The trackless wilderness, the arid deserts, mountains, and plains are to-day as an open book through the work of just such pioneers of the star of empire as is Buffalo Bill.
They have solved the mysteries of the unknown land of the setting sun as it was half a century ago, and then sprang into existence as educators, and having done their work well are awaiting the last call to that great terra incognita beyond the river of death.
Their like will never be seen again on this earth, for there are no new lands to explore.

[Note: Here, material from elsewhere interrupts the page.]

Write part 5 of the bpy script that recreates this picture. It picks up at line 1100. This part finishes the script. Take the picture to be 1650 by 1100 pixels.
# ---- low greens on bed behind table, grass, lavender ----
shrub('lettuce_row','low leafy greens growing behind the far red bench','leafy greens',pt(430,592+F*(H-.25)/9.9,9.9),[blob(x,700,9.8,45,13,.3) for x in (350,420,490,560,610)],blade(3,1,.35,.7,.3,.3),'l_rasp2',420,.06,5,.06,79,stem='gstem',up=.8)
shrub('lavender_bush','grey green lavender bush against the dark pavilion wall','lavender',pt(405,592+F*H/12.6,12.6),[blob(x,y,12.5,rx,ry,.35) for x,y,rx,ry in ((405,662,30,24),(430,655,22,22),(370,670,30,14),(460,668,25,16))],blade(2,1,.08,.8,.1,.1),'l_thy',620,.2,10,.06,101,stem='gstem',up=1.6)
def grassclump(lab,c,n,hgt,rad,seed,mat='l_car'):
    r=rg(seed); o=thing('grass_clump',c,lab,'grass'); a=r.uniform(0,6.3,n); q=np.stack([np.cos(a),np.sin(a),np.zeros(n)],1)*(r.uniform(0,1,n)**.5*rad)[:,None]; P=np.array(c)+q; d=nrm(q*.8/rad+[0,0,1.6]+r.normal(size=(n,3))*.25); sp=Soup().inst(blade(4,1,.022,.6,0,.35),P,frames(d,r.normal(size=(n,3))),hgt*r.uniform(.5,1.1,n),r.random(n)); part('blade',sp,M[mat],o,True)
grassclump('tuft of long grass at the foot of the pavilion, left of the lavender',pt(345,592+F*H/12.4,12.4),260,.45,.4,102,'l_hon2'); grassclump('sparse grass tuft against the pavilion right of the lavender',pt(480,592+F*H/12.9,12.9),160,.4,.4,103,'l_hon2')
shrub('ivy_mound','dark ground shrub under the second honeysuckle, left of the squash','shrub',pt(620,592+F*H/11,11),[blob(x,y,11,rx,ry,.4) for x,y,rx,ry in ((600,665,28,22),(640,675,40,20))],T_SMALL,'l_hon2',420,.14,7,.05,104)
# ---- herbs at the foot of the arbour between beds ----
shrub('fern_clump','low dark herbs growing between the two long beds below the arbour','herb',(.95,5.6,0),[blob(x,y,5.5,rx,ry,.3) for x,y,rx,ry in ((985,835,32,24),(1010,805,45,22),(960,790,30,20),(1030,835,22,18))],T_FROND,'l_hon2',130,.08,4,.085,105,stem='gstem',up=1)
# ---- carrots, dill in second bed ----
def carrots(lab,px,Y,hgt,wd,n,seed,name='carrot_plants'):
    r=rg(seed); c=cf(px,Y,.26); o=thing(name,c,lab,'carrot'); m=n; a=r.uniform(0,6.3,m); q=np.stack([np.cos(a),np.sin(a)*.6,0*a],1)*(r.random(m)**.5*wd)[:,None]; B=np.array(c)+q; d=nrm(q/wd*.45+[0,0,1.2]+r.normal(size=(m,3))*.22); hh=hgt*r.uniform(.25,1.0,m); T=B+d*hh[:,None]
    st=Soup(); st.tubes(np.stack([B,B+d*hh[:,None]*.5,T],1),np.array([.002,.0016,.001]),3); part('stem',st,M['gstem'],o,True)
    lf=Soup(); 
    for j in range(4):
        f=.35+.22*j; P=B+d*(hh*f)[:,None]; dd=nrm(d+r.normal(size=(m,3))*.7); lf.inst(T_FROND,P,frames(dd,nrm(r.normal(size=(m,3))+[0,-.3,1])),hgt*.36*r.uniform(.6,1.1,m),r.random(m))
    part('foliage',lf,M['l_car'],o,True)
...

As Columbus was the pilot across the seas to discover a new world, such heroes as Boone, Fremont, Crockett, Kit Carson, and last, but by no means least, Cody, were the guides to the New World of the mighty West, and their names will go down in history as
“Among the few, the immortal names
That were not born to die.”
CHAPTER XXII.
THE WILD WEST AT SEA.
The Wild West visited many of the principal cities of this country, played a winter season in New Orleans, a summer season at Staten Island, and the winter of 1886–87 in Madison Square Garden in New York. But with the immortal bard who wrote “ambition grows with what it feeds on,” Colonel Cody and Mr. Salsbury had an ambition to conquer other nations. The importance of the undertaking was fully realized, but nothing daunted by all that would have to be undergone to reach a foreign land and give exhibitions, the owners of the Wild West boldly made the venture.
The writer went abroad and arranged to play a season of six months in London, as an adjunct of the American exhibition. All arrangements being made, the Indians were secured, the representative types of the Sioux, Cheyennes, Kiowas, Pawnees, and Ogalallas, and a number of prominent chiefs.